Ms. O'Connell, you hit the nail on the head here.
We need a different recruiting model. I'll give you some examples.
We need more capacity for direct entry. One of the ways Germany fills, for instance, some of its cyber-trades is by creating a direct entry program for people with the specialized Ph.D.s in computer science and electrical engineering, and so forth. They make them lieutenant colonels and they remain lieutenant colonels for life. Why lieutenant colonel? It's because that's roughly the pay equivalent they would get in industry. We don't have anything like that here.
We need to relax the uniform requirements for some trades. If you're just sitting at a computer all day, do you really need to have these very stringent...?
We need to relax the requirements for fitness for some of the trades, but that's highly controversial, because it effectively means relaxing the universality of service requirement. Universality of service means that any member of the Canadian Armed Forces can effectively be deployed. I'm adulterating that slightly here.

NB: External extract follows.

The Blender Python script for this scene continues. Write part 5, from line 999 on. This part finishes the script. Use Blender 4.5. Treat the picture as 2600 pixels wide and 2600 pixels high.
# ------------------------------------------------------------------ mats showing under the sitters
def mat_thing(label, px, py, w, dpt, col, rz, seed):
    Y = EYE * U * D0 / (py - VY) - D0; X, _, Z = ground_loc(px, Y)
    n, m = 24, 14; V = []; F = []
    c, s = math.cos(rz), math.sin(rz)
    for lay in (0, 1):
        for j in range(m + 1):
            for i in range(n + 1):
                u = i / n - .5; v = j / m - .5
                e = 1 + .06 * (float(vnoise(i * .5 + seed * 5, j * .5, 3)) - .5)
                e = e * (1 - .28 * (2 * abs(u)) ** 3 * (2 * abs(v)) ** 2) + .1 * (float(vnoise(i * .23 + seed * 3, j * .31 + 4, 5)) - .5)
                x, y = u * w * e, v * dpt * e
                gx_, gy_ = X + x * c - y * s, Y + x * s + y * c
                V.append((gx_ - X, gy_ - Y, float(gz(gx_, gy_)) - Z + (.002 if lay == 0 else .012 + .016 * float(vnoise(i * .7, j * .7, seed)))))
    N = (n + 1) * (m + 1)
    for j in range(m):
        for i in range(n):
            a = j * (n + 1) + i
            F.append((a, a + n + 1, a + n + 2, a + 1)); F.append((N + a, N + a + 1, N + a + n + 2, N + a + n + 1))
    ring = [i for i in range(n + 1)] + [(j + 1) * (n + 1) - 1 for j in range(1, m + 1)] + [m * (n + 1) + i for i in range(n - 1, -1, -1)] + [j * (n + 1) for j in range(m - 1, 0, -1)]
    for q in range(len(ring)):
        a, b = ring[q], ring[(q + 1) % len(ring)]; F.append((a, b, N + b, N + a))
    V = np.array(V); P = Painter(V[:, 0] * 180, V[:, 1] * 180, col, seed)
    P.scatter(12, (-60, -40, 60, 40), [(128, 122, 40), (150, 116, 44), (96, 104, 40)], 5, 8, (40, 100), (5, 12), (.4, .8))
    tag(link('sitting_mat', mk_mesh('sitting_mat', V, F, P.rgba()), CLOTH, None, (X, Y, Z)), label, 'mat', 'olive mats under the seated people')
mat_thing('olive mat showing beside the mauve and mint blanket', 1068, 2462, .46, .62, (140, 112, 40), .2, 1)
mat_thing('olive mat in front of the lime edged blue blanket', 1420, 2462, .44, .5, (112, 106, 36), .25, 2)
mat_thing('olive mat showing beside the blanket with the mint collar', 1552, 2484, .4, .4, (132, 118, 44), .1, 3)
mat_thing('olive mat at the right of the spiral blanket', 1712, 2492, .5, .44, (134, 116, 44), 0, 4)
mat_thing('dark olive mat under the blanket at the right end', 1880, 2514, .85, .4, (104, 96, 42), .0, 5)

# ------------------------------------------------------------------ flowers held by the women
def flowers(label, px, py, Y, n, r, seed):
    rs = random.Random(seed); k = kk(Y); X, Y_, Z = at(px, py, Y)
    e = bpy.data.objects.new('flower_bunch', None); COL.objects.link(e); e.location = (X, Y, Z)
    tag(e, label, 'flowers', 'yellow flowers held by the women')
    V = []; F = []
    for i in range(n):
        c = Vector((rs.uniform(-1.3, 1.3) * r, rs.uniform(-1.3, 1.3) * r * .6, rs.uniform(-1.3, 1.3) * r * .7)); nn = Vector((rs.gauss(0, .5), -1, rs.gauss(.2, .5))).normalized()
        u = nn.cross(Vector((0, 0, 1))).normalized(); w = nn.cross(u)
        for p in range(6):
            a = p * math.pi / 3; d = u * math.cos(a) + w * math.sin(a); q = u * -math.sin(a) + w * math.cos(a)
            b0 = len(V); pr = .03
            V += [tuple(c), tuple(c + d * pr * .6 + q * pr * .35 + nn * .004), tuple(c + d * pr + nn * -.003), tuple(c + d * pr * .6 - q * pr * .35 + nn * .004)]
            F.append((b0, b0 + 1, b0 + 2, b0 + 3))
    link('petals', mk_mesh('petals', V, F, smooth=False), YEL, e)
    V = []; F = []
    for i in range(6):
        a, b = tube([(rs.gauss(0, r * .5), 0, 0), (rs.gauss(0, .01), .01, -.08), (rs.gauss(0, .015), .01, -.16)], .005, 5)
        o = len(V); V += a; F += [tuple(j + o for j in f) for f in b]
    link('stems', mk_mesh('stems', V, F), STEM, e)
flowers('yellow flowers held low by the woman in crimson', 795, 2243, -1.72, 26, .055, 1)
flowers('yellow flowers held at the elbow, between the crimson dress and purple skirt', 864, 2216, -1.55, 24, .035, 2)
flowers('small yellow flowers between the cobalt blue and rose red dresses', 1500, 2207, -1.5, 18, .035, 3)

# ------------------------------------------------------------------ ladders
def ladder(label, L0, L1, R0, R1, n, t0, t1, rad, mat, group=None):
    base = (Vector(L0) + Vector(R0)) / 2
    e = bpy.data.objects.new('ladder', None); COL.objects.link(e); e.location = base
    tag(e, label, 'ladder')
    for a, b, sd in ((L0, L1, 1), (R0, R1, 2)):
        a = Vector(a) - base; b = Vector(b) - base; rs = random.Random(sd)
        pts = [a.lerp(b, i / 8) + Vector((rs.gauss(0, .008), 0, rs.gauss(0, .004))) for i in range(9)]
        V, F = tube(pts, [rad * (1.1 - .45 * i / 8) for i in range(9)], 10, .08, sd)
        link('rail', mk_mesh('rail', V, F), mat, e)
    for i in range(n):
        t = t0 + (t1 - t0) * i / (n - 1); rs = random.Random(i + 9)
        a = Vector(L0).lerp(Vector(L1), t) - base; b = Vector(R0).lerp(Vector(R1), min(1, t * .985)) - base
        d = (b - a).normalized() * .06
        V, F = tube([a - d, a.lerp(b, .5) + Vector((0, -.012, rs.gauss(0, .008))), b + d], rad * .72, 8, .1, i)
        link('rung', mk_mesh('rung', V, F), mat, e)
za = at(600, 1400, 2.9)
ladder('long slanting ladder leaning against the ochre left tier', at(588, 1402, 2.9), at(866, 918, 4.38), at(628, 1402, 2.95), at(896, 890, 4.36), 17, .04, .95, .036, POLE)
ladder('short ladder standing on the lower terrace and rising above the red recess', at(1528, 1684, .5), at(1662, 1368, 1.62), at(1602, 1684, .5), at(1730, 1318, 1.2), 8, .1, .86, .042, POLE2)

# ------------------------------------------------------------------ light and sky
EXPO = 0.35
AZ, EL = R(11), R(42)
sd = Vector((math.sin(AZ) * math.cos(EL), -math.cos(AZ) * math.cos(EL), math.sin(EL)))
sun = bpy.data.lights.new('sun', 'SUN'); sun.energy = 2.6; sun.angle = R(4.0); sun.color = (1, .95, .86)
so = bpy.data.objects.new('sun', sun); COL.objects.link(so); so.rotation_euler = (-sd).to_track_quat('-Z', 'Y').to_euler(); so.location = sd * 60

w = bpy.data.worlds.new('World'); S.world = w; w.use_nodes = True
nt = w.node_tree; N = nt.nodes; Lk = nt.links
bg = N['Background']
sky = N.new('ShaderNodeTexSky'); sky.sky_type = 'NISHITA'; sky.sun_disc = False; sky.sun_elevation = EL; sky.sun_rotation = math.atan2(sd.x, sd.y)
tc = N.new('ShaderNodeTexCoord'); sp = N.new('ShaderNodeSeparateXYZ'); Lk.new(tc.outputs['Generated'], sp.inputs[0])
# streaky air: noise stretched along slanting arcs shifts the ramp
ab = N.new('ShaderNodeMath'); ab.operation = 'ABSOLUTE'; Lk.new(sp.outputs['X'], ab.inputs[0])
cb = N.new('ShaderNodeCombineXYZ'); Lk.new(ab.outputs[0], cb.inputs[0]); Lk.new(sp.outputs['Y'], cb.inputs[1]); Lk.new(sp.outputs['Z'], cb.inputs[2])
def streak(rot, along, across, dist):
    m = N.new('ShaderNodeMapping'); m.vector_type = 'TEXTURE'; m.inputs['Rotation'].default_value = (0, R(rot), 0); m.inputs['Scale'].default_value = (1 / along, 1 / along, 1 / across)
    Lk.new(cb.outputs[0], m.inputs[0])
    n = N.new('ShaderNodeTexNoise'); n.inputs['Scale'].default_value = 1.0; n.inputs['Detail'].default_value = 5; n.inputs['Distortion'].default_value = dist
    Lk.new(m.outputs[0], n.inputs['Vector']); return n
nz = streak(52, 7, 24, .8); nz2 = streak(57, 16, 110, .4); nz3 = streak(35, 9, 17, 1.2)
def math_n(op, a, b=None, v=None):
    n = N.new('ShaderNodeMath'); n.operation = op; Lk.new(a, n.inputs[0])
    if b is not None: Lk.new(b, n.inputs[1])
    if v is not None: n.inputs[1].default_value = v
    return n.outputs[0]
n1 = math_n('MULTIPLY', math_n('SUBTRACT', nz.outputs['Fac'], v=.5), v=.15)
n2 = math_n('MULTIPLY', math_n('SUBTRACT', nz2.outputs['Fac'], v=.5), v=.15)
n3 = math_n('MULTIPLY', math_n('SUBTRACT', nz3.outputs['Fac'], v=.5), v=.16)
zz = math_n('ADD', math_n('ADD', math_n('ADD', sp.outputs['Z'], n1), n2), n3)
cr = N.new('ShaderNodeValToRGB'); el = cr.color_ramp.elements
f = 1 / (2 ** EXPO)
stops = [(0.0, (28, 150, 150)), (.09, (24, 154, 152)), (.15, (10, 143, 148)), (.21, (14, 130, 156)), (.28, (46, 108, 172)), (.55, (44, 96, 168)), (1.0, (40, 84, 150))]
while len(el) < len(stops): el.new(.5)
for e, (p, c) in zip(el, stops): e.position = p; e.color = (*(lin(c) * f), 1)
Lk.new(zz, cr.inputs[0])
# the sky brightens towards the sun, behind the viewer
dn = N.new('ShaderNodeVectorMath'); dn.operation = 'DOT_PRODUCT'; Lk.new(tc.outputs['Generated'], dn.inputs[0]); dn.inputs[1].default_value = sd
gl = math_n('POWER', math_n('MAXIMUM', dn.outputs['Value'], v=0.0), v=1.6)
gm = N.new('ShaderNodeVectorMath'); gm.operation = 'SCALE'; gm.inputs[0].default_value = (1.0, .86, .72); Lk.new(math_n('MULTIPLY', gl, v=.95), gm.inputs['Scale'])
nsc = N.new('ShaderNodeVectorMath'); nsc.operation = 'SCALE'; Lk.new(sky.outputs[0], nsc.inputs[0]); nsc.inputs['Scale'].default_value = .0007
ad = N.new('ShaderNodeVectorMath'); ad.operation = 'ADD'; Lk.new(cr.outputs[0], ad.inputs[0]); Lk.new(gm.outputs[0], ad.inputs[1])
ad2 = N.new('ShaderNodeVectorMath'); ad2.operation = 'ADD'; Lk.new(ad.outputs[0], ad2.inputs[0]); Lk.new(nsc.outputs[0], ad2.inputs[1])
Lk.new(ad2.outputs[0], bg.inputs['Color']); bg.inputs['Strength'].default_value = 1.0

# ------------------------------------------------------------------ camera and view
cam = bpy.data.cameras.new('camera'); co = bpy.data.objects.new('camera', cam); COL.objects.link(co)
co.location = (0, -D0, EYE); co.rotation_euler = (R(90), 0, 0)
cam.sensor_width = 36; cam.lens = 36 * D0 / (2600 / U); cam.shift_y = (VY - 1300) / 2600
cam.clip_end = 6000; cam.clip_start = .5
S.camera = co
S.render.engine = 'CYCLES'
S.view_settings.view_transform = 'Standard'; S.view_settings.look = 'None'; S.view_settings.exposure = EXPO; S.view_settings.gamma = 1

If we can't attract enough resources, the situation is going to get worse. It's going to get worse for two reasons. One is that the labour market, as we all know, is going to get tighter, and the other is that we continue to have declining fertility rates in this country. As a result, you're not going to be able to find the people you need. Therefore, we need to rethink how we bring people into the organization.
Some of these are legislative constraints, which I can explain or write to you about, and some of these are cultural constraints whereby the Canadian Armed Forces just can't wrap its head around the fact that it might be possible not to have universality of service and it might be possible to take someone who has 15 years of experience in industry and bring them into National Defence and make them a lieutenant colonel, for instance.